OSU professor Dr. Gregg Walker provided instruction and practice using skills in constructive confrontation for the C4C skill-building forum. photo by Sue Stafford
OSU professor Dr. Gregg Walker provided instruction and practice using skills in constructive confrontation for the C4C skill-building forum. photo by Sue Stafford



Oregon State University professor Dr. Gregg Walker utilized two role-playing scenarios to help Sisters residents practice dealing with constructive confrontation and positive criticism at last week's Citizens4Community public forums.

Wednesday evening's gathering started with Soup and Civility, with homemade soup, bread, and cookies before Walker's 90-minute presentation and role-play addressing dealing with conflict constructively.

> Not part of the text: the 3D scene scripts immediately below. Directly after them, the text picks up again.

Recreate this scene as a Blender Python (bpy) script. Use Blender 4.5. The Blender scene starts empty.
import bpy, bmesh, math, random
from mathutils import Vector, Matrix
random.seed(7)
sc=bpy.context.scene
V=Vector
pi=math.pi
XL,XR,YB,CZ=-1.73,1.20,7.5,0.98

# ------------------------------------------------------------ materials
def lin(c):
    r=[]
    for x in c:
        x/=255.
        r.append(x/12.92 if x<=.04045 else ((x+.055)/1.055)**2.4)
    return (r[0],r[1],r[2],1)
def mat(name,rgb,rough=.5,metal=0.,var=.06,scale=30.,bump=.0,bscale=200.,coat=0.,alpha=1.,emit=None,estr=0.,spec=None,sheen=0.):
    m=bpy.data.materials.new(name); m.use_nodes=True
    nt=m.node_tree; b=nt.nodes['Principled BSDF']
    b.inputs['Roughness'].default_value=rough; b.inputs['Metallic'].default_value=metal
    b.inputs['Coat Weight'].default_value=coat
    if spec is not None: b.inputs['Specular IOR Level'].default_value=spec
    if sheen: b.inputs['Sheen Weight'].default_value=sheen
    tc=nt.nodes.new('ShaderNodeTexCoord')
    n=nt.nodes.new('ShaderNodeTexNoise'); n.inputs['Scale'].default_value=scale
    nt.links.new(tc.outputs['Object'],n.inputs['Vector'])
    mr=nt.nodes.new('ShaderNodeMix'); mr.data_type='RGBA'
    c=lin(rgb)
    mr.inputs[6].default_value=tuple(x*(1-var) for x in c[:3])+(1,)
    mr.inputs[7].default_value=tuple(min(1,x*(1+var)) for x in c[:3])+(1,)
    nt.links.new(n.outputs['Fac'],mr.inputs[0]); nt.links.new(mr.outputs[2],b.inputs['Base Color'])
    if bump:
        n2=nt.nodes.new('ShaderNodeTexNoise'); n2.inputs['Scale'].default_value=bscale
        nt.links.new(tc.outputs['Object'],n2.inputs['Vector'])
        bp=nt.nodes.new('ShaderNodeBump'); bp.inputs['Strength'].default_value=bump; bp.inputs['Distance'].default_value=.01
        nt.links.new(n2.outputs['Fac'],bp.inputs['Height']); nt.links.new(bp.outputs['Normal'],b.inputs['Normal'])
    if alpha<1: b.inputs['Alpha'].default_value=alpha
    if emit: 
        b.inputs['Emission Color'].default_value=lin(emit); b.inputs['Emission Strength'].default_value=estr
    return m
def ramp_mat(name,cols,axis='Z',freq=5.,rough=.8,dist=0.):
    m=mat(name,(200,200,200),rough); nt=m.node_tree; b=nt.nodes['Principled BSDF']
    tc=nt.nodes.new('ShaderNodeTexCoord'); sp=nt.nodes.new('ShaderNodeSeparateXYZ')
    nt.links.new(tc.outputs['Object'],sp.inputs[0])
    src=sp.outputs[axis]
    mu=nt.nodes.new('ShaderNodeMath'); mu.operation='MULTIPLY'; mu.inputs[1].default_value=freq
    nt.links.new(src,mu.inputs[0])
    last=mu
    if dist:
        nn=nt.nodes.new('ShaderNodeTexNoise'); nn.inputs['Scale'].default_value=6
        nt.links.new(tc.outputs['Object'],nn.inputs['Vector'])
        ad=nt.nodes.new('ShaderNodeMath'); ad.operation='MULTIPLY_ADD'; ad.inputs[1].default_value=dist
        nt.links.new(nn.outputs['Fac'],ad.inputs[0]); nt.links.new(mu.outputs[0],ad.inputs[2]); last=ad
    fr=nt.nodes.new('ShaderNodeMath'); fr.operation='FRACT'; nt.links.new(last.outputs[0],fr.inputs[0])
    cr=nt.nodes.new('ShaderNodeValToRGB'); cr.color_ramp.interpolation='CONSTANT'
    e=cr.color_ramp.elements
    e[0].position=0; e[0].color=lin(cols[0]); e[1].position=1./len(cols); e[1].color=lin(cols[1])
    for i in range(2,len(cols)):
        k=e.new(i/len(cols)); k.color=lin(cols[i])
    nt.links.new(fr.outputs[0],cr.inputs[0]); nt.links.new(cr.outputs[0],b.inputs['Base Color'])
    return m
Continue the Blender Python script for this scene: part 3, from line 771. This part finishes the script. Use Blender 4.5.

Walker started by stating that conflict is a natural part of human interaction. Some conflict we should engage in and some we shouldn't. The decision to confront is based on the nature of the relationship, the nature of the issues, and the ability of the other party to engage in the confrontation.

He outlined the four major types of conflict: spontaneous or crisis; strategic; covert (passive-aggressive); and proactive.

Two guiding principles when addressing conflict are situation improvement (reframing problem-solving) and firm flexibility. Walker also shared his principles of FAAITH: fairness; access; accountability; information; inclusion; transparency; and honesty.

"We respond to conflicts by confronting, accommodating, or avoiding. Both accommodation and avoidance are passive. Confrontation can be aggressive and competitive, or assertive and collaborative. The latter approach is generally the most constructive," Walker told the audience.

Both of Walker's presentations were filled with pertinent information and valuable skills to be employed when engaging in constructive confrontation. Attendance was more than 50 people on Wednesday evening and approximately 30 for the Thursday-morning workshop.

The role-playing Wednesday night involved a real estate agent and the owner of the brokerage, with participants pairing up to address a set of issues causing conflict between the two.

Thursday morning, 12 participants acted as a community board meeting for the first time to discuss the establishment of their mission statement regarding a large donation of land to the city.

After both role-plays, the participants discussed what the conflicts were, what worked and what didn't, and how utilizing the constructive skills presented by Walker worked to bring about positive results.

The general consensus of those who attended the workshops was that Walker's presentations were informative, helpful, and fun.

The next C4C quarterly free skill-building forum will be held at the end of April at the Sisters Fire Station Community Hall.